La prepotencia de la palabra
Lejos de ocultar su fascinación por la ficción como recurso narrativo, el director chileno Pablo Larraín construye un policial lírico camuflado en el disfraz de la biopic para marcar un punto de inflexión en un género siempre acorde a la anarquía del almanaque y al respeto por el bronce.
Neruda se hace grande no por lo que representa la figura del poeta y su causa política, no por su etapa clandestina o su espíritu lúdico al deambular por las calles chilenas en épocas donde la lucha contra el comunismo era la única melodía que se podía escuchar. Todo lo contrario Neruda se hace grande por la mirada de los otros, por la lectura de sus poemas de amor desesperados, en definitiva porque no hay forma de matar al poeta si no se logra que se lo olvide.

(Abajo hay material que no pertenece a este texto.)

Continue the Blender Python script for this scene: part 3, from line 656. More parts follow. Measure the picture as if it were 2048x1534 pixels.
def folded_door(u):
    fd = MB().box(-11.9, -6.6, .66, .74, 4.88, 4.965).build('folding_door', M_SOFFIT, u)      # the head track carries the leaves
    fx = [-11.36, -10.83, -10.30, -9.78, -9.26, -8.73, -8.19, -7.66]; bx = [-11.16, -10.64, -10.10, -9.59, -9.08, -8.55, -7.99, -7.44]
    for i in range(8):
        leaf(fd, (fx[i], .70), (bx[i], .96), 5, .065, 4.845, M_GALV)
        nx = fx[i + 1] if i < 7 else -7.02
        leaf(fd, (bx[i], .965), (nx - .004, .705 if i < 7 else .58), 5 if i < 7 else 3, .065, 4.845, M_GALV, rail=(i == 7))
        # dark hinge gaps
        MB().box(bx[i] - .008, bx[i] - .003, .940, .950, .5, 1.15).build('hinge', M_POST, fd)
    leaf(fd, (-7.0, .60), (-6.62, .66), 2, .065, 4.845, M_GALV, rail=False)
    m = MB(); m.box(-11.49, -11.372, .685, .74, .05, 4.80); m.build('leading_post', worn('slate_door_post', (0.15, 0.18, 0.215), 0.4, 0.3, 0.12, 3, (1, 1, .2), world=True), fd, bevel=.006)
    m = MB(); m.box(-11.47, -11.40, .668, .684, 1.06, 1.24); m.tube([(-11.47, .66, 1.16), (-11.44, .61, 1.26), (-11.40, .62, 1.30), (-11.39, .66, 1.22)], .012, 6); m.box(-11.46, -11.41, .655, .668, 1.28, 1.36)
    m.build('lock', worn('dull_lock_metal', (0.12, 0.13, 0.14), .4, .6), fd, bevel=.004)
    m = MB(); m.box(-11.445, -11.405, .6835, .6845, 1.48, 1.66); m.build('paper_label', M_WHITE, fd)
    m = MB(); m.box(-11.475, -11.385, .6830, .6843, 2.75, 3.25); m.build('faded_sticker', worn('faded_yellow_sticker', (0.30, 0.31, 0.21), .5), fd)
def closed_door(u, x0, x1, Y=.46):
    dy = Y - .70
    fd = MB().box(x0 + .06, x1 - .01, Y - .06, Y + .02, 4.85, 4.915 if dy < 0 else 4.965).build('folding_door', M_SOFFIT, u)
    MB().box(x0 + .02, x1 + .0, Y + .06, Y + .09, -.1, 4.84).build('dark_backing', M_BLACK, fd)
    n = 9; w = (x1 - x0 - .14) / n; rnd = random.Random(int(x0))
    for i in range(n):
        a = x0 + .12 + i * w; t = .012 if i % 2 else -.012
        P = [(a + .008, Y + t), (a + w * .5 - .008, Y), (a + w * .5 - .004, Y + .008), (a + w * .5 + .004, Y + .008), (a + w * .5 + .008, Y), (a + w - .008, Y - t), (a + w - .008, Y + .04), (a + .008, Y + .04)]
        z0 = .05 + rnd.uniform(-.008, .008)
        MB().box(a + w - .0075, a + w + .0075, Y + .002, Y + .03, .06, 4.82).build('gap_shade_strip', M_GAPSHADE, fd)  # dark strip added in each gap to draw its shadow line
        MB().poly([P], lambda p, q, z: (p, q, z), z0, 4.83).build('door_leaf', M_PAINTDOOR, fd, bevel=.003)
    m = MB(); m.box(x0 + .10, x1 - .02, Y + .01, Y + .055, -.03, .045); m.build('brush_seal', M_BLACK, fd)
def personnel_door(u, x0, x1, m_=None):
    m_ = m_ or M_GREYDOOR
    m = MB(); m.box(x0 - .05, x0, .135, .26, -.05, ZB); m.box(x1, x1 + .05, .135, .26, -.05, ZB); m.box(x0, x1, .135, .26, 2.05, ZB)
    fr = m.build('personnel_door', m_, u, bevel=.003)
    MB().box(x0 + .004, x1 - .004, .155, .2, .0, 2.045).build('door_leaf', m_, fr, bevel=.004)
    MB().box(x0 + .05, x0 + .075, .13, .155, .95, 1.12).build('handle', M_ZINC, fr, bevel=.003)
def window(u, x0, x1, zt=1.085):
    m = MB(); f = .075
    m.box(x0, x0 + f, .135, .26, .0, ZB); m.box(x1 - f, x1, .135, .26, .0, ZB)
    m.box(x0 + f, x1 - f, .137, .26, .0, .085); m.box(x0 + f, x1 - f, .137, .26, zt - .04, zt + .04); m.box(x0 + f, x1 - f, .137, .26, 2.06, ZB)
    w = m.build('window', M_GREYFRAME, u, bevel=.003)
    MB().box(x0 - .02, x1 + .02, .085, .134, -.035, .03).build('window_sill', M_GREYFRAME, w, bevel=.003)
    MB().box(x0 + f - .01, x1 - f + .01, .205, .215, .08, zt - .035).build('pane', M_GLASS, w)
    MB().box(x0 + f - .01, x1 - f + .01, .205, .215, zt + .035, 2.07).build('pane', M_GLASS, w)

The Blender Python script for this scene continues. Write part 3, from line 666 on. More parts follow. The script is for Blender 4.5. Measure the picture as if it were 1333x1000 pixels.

En ese sentido, es adonde Pablo Larraín le encuentra la vuelta a un guión literario que articula perfectamente una pesquisa policial, una persecución por paisajes ideales para la poesía visual y bucea en algunos rasgos y datos históricos sobre el poeta chileno, con la distancia justa para no dejarse arrastrar por su personaje y dejarlo al borde de la caricatura para que todo lo demás que lo rodea lo complete.
Y lo hace con absoluta conciencia y riesgo al ponerlo a la par de su antagonista, un detective extraído de cualquier policial negro, persona y personaje a la vez, y a la deriva en su fuga. El policía encarnado por el mejicano Gael García Bernal no sólo se fuga de la sombra de su padre, también policía, sino de su sentencia de rol secundario en una aventura como la que plantea su perseguido.
La distancia de Pablo Larraín y su intento de salirse de lo convencional queda plasmada en la secuencia del acalorado debate político del Senador comunista Pablo Neruda y sus colegas en el baño, mientras lavan sus manos y sacuden sus palabras. La política resumida en un duelo dialéctico y retórico completamente alejado de la realidad puertas afuera y del sufrimiento del pueblo sojuzgado, con eso basta.
¿Qué debía hacer un artista antes que un político? Ese es el dilema que sobrevuela sobre el Pablo Neruda público, antes y durante su aventura clandestina. Por eso Neruda asume el riesgo de no respetar el código de una biopic, recurso parecido al que el mismo Larraín emplea en la todavía no estrenada Jackie. Toma fragmentos de biopic para impregnarlos de lírica; recupera el poder de la ficción para reflexionar sobre las formas de representar y escudriñar entre el mito y la persona.
No hay otro protagonista en este opus que la prepotencia de la palabra contra la prepotencia de los brutos. Tal vez a eso se deba la omnipresencia de la voz en off del detective, otro narrador implacable que parece desnudar al Pablo Neruda libertino y cual Salieri para Mozart es capaz de reconocer su secreta admiración por el ingenio del artista y esas pistas que deja a lo largo de su persecución. Quizás el legado no sea otro que convertir a la propia vida en una novela, sin buenos ni malos pero siempre persistentes ante el olvido.